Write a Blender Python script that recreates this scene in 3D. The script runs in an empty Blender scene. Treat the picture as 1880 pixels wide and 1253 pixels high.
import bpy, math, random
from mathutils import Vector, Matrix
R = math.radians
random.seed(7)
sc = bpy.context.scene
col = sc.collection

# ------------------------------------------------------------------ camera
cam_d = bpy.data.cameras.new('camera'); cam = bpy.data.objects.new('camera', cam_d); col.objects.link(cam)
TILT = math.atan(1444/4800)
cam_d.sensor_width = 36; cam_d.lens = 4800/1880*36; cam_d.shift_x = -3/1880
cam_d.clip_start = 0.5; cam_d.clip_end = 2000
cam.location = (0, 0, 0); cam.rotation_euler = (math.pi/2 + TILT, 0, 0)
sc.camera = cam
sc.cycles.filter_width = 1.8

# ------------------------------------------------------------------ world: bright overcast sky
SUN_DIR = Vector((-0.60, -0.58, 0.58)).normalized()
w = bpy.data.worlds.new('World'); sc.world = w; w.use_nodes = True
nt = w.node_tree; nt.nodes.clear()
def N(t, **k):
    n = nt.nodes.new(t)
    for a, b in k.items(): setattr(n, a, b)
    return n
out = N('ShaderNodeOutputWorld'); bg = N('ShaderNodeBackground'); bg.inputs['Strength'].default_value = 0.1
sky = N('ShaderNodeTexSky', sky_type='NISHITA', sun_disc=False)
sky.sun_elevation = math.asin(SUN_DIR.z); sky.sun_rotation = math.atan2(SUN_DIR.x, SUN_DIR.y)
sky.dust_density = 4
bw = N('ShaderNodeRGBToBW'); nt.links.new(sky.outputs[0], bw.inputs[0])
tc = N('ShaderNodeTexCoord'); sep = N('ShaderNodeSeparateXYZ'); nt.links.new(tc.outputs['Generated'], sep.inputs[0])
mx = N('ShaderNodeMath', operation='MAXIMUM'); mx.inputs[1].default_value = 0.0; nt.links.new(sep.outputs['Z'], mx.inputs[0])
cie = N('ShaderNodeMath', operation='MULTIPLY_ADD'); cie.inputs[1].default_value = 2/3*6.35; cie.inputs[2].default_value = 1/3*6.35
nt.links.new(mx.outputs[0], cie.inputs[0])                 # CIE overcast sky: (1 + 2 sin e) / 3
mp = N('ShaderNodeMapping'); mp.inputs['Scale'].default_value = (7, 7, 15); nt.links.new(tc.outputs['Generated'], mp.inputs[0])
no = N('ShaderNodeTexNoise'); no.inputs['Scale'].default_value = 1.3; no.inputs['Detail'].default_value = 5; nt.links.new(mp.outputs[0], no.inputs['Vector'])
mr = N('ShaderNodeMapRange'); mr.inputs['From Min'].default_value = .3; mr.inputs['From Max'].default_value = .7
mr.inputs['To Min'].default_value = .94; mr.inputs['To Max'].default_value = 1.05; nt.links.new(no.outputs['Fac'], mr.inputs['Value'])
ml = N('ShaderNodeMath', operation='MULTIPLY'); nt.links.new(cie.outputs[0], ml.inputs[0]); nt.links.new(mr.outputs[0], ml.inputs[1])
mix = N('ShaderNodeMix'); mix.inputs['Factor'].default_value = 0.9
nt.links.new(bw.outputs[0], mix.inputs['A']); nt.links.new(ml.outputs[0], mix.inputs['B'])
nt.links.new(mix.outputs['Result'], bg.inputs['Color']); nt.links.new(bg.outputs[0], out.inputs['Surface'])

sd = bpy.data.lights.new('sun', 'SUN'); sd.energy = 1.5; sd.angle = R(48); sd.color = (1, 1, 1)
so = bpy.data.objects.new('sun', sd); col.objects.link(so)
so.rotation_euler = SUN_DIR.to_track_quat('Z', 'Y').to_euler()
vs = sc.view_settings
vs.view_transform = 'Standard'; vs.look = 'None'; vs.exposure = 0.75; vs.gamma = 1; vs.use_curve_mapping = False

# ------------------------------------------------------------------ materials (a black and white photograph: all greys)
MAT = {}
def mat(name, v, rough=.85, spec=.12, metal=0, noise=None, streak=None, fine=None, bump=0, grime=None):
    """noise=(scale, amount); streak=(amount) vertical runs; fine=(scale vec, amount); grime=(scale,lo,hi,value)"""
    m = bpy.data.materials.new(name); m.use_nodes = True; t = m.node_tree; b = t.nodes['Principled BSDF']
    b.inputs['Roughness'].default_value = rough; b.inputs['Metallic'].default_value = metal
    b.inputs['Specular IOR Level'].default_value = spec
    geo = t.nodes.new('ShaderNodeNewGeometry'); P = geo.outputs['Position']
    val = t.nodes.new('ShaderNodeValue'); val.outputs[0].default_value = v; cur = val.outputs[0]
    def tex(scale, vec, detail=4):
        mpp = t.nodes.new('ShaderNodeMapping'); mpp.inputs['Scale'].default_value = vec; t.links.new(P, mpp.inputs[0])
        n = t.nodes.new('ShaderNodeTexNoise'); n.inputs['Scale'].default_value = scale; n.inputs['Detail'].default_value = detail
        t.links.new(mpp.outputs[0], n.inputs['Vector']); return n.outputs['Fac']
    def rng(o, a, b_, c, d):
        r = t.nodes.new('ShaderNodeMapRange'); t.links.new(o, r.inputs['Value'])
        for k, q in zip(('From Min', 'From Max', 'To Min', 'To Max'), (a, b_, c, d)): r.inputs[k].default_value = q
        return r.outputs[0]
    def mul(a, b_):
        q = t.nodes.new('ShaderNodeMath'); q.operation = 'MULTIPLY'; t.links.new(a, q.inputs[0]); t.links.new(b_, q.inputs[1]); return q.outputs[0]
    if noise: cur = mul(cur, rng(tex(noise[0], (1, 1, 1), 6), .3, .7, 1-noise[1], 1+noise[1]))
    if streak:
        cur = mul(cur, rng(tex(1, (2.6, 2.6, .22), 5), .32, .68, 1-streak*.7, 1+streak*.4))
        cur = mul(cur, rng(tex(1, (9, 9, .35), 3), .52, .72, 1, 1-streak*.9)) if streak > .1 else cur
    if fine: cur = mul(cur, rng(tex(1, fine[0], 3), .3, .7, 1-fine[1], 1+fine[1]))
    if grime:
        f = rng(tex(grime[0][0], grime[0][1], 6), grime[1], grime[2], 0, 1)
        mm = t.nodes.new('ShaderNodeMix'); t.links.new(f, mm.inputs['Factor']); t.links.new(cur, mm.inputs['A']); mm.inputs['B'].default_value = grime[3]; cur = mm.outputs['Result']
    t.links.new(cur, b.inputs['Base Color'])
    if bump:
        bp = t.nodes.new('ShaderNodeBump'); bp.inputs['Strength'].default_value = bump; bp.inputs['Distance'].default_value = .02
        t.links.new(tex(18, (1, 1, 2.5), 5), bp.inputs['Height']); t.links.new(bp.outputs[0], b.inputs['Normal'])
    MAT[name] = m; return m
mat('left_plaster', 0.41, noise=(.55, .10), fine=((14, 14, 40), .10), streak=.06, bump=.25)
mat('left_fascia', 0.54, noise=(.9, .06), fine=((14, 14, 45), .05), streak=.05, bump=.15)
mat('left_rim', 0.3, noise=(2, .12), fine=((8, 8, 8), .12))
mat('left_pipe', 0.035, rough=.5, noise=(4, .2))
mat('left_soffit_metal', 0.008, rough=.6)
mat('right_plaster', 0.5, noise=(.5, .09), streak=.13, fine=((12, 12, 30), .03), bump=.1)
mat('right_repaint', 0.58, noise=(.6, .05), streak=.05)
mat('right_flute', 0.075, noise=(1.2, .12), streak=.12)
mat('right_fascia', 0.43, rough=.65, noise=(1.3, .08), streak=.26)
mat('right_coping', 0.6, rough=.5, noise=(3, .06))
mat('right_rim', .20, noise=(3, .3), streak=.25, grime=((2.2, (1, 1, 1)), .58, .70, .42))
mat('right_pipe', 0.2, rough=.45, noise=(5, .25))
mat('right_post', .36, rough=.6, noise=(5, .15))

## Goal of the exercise
From the listing above, extract every line exactly as it stands.

## In response
Write a Blender Python script that recreates this scene in 3D. The script runs in an empty Blender scene. Treat the picture as 1880 pixels wide and 1253 pixels high.
import bpy, math, random
from mathutils import Vector, Matrix
R = math.radians
random.seed(7)
sc = bpy.context.scene
col = sc.collection

# ------------------------------------------------------------------ camera
cam_d = bpy.data.cameras.new('camera'); cam = bpy.data.objects.new('camera', cam_d); col.objects.link(cam)
TILT = math.atan(1444/4800)
cam_d.sensor_width = 36; cam_d.lens = 4800/1880*36; cam_d.shift_x = -3/1880
cam_d.clip_start = 0.5; cam_d.clip_end = 2000
cam.location = (0, 0, 0); cam.rotation_euler = (math.pi/2 + TILT, 0, 0)
sc.camera = cam
sc.cycles.filter_width = 1.8

# ------------------------------------------------------------------ world: bright overcast sky
SUN_DIR = Vector((-0.60, -0.58, 0.58)).normalized()
w = bpy.data.worlds.new('World'); sc.world = w; w.use_nodes = True
nt = w.node_tree; nt.nodes.clear()
def N(t, **k):
    n = nt.nodes.new(t)
    for a, b in k.items(): setattr(n, a, b)
    return n
out = N('ShaderNodeOutputWorld'); bg = N('ShaderNodeBackground'); bg.inputs['Strength'].default_value = 0.1
sky = N('ShaderNodeTexSky', sky_type='NISHITA', sun_disc=False)
sky.sun_elevation = math.asin(SUN_DIR.z); sky.sun_rotation = math.atan2(SUN_DIR.x, SUN_DIR.y)
sky.dust_density = 4
bw = N('ShaderNodeRGBToBW'); nt.links.new(sky.outputs[0], bw.inputs[0])
tc = N('ShaderNodeTexCoord'); sep = N('ShaderNodeSeparateXYZ'); nt.links.new(tc.outputs['Generated'], sep.inputs[0])
mx = N('ShaderNodeMath', operation='MAXIMUM'); mx.inputs[1].default_value = 0.0; nt.links.new(sep.outputs['Z'], mx.inputs[0])
cie = N('ShaderNodeMath', operation='MULTIPLY_ADD'); cie.inputs[1].default_value = 2/3*6.35; cie.inputs[2].default_value = 1/3*6.35
nt.links.new(mx.outputs[0], cie.inputs[0])                 # CIE overcast sky: (1 + 2 sin e) / 3
mp = N('ShaderNodeMapping'); mp.inputs['Scale'].default_value = (7, 7, 15); nt.links.new(tc.outputs['Generated'], mp.inputs[0])
no = N('ShaderNodeTexNoise'); no.inputs['Scale'].default_value = 1.3; no.inputs['Detail'].default_value = 5; nt.links.new(mp.outputs[0], no.inputs['Vector'])
mr = N('ShaderNodeMapRange'); mr.inputs['From Min'].default_value = .3; mr.inputs['From Max'].default_value = .7
mr.inputs['To Min'].default_value = .94; mr.inputs['To Max'].default_value = 1.05; nt.links.new(no.outputs['Fac'], mr.inputs['Value'])
ml = N('ShaderNodeMath', operation='MULTIPLY'); nt.links.new(cie.outputs[0], ml.inputs[0]); nt.links.new(mr.outputs[0], ml.inputs[1])
mix = N('ShaderNodeMix'); mix.inputs['Factor'].default_value = 0.9
nt.links.new(bw.outputs[0], mix.inputs['A']); nt.links.new(ml.outputs[0], mix.inputs['B'])
nt.links.new(mix.outputs['Result'], bg.inputs['Color']); nt.links.new(bg.outputs[0], out.inputs['Surface'])

sd = bpy.data.lights.new('sun', 'SUN'); sd.energy = 1.5; sd.angle = R(48); sd.color = (1, 1, 1)
so = bpy.data.objects.new('sun', sd); col.objects.link(so)
so.rotation_euler = SUN_DIR.to_track_quat('Z', 'Y').to_euler()
vs = sc.view_settings
vs.view_transform = 'Standard'; vs.look = 'None'; vs.exposure = 0.75; vs.gamma = 1; vs.use_curve_mapping = False

# ------------------------------------------------------------------ materials (a black and white photograph: all greys)
MAT = {}
def mat(name, v, rough=.85, spec=.12, metal=0, noise=None, streak=None, fine=None, bump=0, grime=None):
    """noise=(scale, amount); streak=(amount) vertical runs; fine=(scale vec, amount); grime=(scale,lo,hi,value)"""
    m = bpy.data.materials.new(name); m.use_nodes = True; t = m.node_tree; b = t.nodes['Principled BSDF']
    b.inputs['Roughness'].default_value = rough; b.inputs['Metallic'].default_value = metal
    b.inputs['Specular IOR Level'].default_value = spec
    geo = t.nodes.new('ShaderNodeNewGeometry'); P = geo.outputs['Position']
    val = t.nodes.new('ShaderNodeValue'); val.outputs[0].default_value = v; cur = val.outputs[0]
    def tex(scale, vec, detail=4):
        mpp = t.nodes.new('ShaderNodeMapping'); mpp.inputs['Scale'].default_value = vec; t.links.new(P, mpp.inputs[0])
        n = t.nodes.new('ShaderNodeTexNoise'); n.inputs['Scale'].default_value = scale; n.inputs['Detail'].default_value = detail
        t.links.new(mpp.outputs[0], n.inputs['Vector']); return n.outputs['Fac']
    def rng(o, a, b_, c, d):
        r = t.nodes.new('ShaderNodeMapRange'); t.links.new(o, r.inputs['Value'])
        for k, q in zip(('From Min', 'From Max', 'To Min', 'To Max'), (a, b_, c, d)): r.inputs[k].default_value = q
        return r.outputs[0]
    def mul(a, b_):
        q = t.nodes.new('ShaderNodeMath'); q.operation = 'MULTIPLY'; t.links.new(a, q.inputs[0]); t.links.new(b_, q.inputs[1]); return q.outputs[0]
    if noise: cur = mul(cur, rng(tex(noise[0], (1, 1, 1), 6), .3, .7, 1-noise[1], 1+noise[1]))
    if streak:
        cur = mul(cur, rng(tex(1, (2.6, 2.6, .22), 5), .32, .68, 1-streak*.7, 1+streak*.4))
        cur = mul(cur, rng(tex(1, (9, 9, .35), 3), .52, .72, 1, 1-streak*.9)) if streak > .1 else cur
    if fine: cur = mul(cur, rng(tex(1, fine[0], 3), .3, .7, 1-fine[1], 1+fine[1]))
    if grime:
        f = rng(tex(grime[0][0], grime[0][1], 6), grime[1], grime[2], 0, 1)
        mm = t.nodes.new('ShaderNodeMix'); t.links.new(f, mm.inputs['Factor']); t.links.new(cur, mm.inputs['A']); mm.inputs['B'].default_value = grime[3]; cur = mm.outputs['Result']
    t.links.new(cur, b.inputs['Base Color'])
    if bump:
        bp = t.nodes.new('ShaderNodeBump'); bp.inputs['Strength'].default_value = bump; bp.inputs['Distance'].default_value = .02
        t.links.new(tex(18, (1, 1, 2.5), 5), bp.inputs['Height']); t.links.new(bp.outputs[0], b.inputs['Normal'])
    MAT[name] = m; return m
mat('left_plaster', 0.41, noise=(.55, .10), fine=((14, 14, 40), .10), streak=.06, bump=.25)
mat('left_fascia', 0.54, noise=(.9, .06), fine=((14, 14, 45), .05), streak=.05, bump=.15)
mat('left_rim', 0.3, noise=(2, .12), fine=((8, 8, 8), .12))
mat('left_pipe', 0.035, rough=.5, noise=(4, .2))
mat('left_soffit_metal', 0.008, rough=.6)
mat('right_plaster', 0.5, noise=(.5, .09), streak=.13, fine=((12, 12, 30), .03), bump=.1)
mat('right_repaint', 0.58, noise=(.6, .05), streak=.05)
mat('right_flute', 0.075, noise=(1.2, .12), streak=.12)
mat('right_fascia', 0.43, rough=.65, noise=(1.3, .08), streak=.26)
mat('right_coping', 0.6, rough=.5, noise=(3, .06))
mat('right_rim', .20, noise=(3, .3), streak=.25, grime=((2.2, (1, 1, 1)), .58, .70, .42))
mat('right_pipe', 0.2, rough=.45, noise=(5, .25))
mat('right_post', .36, rough=.6, noise=(5, .15))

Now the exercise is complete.